4.2.1
Instructor: Example one, create a direction field for the differential equation y prime equals x squared minus y squared and sketch a solution curve passing to the point negative 1, 2. Use x and y values ranging from negative 5 to 5. I'm going to be up front here and say I'm not going to do a complete created direction field from scratch.
I mean, I've got one created here from technology here already, but I am going to explain to you sort of the process we would go through to complete this well. First thing I would do is notice that x squared-- well, the y prime equals 0 whenever x squared equals y squared or when x equals plus or minus y. That's when our derivative is 0, so the direction field actually shows what the slope is at every point. So at any point where x and y are either the same or opposite, as it is, then we're going to have slope of 0.

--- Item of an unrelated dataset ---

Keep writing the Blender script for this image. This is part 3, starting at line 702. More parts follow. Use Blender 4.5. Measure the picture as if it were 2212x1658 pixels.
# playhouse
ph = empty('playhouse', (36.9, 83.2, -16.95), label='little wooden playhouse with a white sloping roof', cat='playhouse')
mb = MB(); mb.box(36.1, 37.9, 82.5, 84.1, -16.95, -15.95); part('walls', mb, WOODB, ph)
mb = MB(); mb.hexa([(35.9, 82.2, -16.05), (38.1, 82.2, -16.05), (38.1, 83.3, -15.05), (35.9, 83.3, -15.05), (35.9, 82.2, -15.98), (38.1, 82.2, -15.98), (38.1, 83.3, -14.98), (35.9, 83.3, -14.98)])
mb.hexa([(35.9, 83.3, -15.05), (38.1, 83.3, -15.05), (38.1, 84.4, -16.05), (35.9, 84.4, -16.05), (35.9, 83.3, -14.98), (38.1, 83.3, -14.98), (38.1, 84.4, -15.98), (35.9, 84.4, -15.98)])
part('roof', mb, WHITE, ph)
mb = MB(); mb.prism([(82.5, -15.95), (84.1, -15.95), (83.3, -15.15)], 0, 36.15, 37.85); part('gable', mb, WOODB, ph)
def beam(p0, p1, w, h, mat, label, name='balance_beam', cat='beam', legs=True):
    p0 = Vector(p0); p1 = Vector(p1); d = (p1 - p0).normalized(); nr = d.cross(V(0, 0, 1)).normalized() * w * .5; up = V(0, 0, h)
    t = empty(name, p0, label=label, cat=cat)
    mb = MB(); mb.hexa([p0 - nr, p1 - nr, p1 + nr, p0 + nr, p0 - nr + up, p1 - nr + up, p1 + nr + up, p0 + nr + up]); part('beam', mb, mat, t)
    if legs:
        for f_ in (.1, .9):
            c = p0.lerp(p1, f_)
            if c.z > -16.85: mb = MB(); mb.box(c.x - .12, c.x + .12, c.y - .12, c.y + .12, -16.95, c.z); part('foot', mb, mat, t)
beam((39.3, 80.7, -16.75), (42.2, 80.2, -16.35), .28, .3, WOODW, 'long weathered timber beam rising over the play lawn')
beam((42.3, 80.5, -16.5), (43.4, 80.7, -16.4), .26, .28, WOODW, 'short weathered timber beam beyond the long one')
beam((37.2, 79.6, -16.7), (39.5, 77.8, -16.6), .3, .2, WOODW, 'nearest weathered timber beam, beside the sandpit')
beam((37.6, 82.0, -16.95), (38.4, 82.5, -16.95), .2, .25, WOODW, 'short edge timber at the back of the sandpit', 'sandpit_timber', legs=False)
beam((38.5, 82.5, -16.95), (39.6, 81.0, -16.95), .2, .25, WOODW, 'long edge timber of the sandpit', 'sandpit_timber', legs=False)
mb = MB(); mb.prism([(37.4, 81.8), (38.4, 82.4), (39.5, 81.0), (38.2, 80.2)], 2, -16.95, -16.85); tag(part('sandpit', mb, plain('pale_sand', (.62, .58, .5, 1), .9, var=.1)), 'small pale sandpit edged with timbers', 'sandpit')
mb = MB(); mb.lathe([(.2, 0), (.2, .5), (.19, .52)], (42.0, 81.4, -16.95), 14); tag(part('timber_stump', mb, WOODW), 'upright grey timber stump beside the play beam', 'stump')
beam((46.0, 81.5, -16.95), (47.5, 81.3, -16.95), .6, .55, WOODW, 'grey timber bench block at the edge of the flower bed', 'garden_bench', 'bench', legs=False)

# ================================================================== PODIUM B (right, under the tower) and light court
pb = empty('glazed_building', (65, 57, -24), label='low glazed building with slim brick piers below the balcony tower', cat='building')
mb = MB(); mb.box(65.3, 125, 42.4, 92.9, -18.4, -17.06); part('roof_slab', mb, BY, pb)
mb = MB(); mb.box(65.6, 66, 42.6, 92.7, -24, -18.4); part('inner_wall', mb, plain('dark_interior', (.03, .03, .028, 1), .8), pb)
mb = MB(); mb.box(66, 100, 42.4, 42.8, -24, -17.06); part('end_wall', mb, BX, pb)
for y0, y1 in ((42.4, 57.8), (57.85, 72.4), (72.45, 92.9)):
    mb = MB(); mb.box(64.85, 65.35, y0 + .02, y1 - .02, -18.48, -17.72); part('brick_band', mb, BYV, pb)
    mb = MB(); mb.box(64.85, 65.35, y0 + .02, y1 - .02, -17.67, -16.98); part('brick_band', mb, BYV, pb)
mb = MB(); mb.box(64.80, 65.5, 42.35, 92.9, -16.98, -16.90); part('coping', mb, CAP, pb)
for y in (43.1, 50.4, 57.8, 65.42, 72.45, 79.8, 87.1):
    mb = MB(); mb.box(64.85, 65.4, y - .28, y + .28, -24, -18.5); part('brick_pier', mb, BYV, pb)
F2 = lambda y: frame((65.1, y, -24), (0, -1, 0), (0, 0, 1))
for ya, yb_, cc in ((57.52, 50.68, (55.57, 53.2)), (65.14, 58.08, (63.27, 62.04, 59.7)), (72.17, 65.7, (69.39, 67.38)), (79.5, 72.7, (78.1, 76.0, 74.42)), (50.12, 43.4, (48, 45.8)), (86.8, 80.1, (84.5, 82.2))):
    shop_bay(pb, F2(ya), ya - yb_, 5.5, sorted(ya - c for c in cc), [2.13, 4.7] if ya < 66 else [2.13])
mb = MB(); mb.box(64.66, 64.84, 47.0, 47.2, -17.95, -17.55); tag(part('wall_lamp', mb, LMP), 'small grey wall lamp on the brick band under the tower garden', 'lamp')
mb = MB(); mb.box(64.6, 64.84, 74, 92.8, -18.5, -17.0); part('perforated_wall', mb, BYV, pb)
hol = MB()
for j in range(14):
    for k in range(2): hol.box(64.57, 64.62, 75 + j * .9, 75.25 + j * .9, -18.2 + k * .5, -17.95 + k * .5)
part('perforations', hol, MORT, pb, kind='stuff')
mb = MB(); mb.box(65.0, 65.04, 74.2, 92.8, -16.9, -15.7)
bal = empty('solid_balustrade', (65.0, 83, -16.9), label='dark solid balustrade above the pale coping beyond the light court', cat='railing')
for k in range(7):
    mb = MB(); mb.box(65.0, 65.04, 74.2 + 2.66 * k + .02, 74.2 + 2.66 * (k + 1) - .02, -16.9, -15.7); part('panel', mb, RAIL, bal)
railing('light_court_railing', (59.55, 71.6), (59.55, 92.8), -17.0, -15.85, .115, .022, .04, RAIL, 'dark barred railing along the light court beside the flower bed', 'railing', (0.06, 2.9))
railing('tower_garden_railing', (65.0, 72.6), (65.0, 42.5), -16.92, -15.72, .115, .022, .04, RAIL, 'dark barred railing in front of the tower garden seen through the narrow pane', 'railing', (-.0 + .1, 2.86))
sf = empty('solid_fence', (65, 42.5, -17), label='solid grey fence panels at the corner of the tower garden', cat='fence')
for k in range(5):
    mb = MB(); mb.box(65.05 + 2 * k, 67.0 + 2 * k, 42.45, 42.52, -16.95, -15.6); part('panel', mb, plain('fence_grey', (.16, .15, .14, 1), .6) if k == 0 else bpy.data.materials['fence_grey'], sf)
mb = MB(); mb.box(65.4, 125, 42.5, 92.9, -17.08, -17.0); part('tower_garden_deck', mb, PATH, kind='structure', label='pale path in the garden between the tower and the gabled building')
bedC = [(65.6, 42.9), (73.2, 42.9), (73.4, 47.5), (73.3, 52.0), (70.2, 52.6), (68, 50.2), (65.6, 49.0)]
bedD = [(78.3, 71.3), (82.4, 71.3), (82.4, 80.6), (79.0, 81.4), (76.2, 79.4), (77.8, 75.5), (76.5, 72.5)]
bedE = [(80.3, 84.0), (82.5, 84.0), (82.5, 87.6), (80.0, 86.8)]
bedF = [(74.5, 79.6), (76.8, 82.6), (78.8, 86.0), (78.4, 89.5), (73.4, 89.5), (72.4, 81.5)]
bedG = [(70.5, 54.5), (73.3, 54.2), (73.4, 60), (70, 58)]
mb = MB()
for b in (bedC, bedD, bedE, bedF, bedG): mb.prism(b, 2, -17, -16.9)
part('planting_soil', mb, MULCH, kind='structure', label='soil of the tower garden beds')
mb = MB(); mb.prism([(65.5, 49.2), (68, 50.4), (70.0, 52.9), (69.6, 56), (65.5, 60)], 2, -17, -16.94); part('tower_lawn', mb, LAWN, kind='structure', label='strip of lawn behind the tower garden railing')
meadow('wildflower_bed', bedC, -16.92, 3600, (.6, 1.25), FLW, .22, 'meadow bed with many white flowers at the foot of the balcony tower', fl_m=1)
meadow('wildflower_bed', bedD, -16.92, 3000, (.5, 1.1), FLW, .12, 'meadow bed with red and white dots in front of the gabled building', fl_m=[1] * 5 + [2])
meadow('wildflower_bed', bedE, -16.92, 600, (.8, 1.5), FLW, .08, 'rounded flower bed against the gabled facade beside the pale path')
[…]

I'll just draw that on here, overlaying that here. Whenever x and y are the same, that would be points like right here at the origin, or at 1, 1, or at 2, 2, 3, 3, 4, 4, 5, 5, 6, 6, et cetera on that line. And also since they are opposites, that would also be-- when they're opposites, it's equal to 0 as well. That's also down this direction, and that actually continues in both directions, if you notice.
All of those points on either of those two lines we have a slope of 0. So if you notice, we have horizontal tangents or horizontal line segments drawn there. They're very small line segments, and they represent what's happening at the center of that segment. That's when the slope is 0.
Now, from there, I would take some other points, and we're going to make a table. I want to take some other points. So I've actually thought, OK, what about 1, 2? So that's above the 1, 1 line. That would give me a representative point, and I would do this for a whole bunch of points, but I'm going to take the 0.12, and my y prime value is x squared minus y squared.
That will be 1 squared minus 2 squared, or that's 1, and that would be minus 4, so negative 3. My slope at that point is negative 3, so I would draw a line segment at the point 1, 2 that has a slope of negative 3. And if you notice, that segment is already drawn there. It has a slope of negative 3.
Now let's try another point. Just again, because of symmetry, we can actually determine some other values from these, but I'm not going to do 1,000 of them. Just a few. How about 2, 3? That would be 2 squared minus 3 squared.
That would be 4 minus negative 5, and, again, if we look at our graph moving to the 0.23, you have something that has a slightly steeper slope of negative 5, or so it appears. All right, and we could continue this with many other points, and all we'd find is that this graph that's here that I've already created with technology matches the slope at every one of those points.